The trick is tracking all the variables set in play, and making sure they're all paid off. It's also important that the player has a sense of why he gets the outcome he did. He doesn't need to understand the direct consequences of each choice, but should have some idea. (If he wants to know the direct consequences of each choice, he's free to replay from a myriad of saved games, and believe me, a lot of players will. And then they'll post the consequences in great detail on gaming sites.)
One of the best ways to offer multiple good options is to use the approach of short-term pain for long-term gain versus short-term gain for long-term pain. Tempt the player with expedient choices, but hint that there's a price to pay later. And offer a price to be paid now for hope of a return later. This is a diabolical bind, and makes for very textured choices for the player—neither of which is obviously objectively bad. When players are wracked with nervous apprehension while making choices, you have done your job.
Examples (and reviews to show how the goal was accomplished):
Vampire: The Masquerade—Redemption offers the player multiple endings based on ethical conduct during the game. While ethical vampires might sound confusingly contradictory, in practice it works well. We implemented the Humanity system that we had used quite successfully in the paper game version. Vampires are unliving creatures who either cling to the tattered shreds of their former humanity or yield to the beast within and become ravening monsters. So if the player made difficult but ethical choices in his dealings with others, he could forestall the slide to oblivion, and even find a kind of redemption. If he acts like the monster he's becoming, he hastens his slide into oblivion. However, even this "bad" ending can give him power to defeat the boss villain, but at the cost of his soul. In the end, the game's basic choices became a meditation on what we sacrifice for power, on defeat in victory and on victory in defeat.
Adrenaline Vault said: "The well-constructed storyline and character development system give VTM: Redemption an overpoweringly immersive quality, possessed in very few offerings today."
Star Trek: Starfleet Academy requires that the player manage a crew of raw cadets and mold them into a team. Besides having to make career path decisions, resolve inter-crew squabbling, and deal with opportunities to cheat (just like James T. Kirk), the player has the option to neglect his studies to help solve a serious problem he and his science officer have stumbled upon. From the very beginning of the game, it appears that the top victory condition is graduating first in the class. Therefore, all the academic choices seem far more important than more fun distractions. And, for the most part, they are. But the player gets an inkling that the fringe research project he has embarked upon could have tremendous, far-reaching consequences, saving more than a few lives. The player will have to sacrifice what appears to be the whole point of the game—winning command of his own ship by graduating first in his class. The research plan that will let him crack the problem is presented as yet another tempting distraction from his limited study time.
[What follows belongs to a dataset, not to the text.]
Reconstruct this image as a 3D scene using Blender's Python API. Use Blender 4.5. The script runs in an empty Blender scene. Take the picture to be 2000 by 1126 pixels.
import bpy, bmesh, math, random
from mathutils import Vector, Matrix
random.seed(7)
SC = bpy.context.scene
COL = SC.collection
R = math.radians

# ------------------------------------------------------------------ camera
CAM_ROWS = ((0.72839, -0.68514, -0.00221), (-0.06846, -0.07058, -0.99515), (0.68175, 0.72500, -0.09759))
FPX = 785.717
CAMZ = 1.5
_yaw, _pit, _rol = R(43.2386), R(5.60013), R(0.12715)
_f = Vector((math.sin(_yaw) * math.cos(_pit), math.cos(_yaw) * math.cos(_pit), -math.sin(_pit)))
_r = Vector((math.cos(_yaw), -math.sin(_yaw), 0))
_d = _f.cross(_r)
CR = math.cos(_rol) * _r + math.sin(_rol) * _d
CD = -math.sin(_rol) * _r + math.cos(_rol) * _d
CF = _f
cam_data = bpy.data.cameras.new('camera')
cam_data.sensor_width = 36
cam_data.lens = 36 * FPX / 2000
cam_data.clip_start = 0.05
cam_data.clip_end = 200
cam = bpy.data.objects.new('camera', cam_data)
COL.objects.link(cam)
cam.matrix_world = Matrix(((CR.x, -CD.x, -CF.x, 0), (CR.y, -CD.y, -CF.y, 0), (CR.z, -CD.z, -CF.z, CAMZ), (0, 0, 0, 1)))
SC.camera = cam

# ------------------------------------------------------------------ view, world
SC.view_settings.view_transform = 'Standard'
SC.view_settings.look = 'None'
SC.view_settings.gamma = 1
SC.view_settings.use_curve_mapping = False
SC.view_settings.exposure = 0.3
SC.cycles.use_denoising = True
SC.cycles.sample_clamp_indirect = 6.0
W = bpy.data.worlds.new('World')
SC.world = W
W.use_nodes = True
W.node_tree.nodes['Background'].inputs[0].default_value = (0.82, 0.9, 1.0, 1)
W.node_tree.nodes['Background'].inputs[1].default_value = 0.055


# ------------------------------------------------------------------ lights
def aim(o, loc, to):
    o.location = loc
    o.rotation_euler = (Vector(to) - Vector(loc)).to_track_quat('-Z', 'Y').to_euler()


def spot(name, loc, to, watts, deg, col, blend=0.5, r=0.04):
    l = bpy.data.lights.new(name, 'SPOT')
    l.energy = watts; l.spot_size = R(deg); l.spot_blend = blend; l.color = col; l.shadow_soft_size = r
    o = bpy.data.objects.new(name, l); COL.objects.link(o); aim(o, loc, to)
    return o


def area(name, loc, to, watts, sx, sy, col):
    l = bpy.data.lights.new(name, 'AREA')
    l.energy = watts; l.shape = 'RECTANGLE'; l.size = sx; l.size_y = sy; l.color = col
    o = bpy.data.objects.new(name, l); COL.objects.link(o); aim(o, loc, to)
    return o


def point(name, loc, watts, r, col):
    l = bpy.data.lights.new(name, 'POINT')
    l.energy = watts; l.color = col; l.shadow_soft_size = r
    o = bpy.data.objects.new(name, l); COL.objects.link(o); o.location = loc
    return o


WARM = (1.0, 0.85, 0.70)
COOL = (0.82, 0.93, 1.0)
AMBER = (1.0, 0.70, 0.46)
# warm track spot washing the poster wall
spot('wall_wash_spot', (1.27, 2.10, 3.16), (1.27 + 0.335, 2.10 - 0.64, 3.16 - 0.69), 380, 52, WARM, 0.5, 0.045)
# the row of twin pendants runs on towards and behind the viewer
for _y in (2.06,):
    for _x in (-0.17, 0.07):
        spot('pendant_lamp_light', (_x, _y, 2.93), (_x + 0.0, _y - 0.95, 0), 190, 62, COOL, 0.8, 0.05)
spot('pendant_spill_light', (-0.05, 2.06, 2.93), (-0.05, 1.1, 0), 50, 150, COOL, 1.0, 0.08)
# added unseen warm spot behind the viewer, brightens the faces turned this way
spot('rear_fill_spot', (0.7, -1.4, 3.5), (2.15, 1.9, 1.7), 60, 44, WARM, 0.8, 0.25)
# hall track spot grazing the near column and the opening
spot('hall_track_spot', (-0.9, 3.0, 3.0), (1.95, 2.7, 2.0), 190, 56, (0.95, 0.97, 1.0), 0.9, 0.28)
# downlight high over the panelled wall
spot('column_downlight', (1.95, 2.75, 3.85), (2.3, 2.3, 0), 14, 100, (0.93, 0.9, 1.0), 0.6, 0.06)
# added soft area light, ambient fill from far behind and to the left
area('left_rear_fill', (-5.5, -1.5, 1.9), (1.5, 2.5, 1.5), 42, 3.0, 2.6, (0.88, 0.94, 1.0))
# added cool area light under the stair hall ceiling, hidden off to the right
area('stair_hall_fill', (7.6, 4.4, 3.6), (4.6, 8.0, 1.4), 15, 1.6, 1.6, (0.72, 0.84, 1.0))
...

But clues interspersed throughout the game, including interactions with Academy Special Instructor Kirk, hint that it could be far more than that. If you actually dare to ask Kirk audacious questions about his notorious defiance of the Prime Directive, you learn all about how and when to break rules. Many players figure out the special ending the first time through the game, but not all. Which is as it should be.
Cnet Game Center's review said that Starfleet Academy's "...clever writing and an understanding of the Trek mythos (and its implications) surpasses most of the current TV shows and movies. In fact, the question of what we are to learn from Kirk himself and his "Cowboy Diplomacy" (based on the original series and first set of movies) is one of the major themes of this story."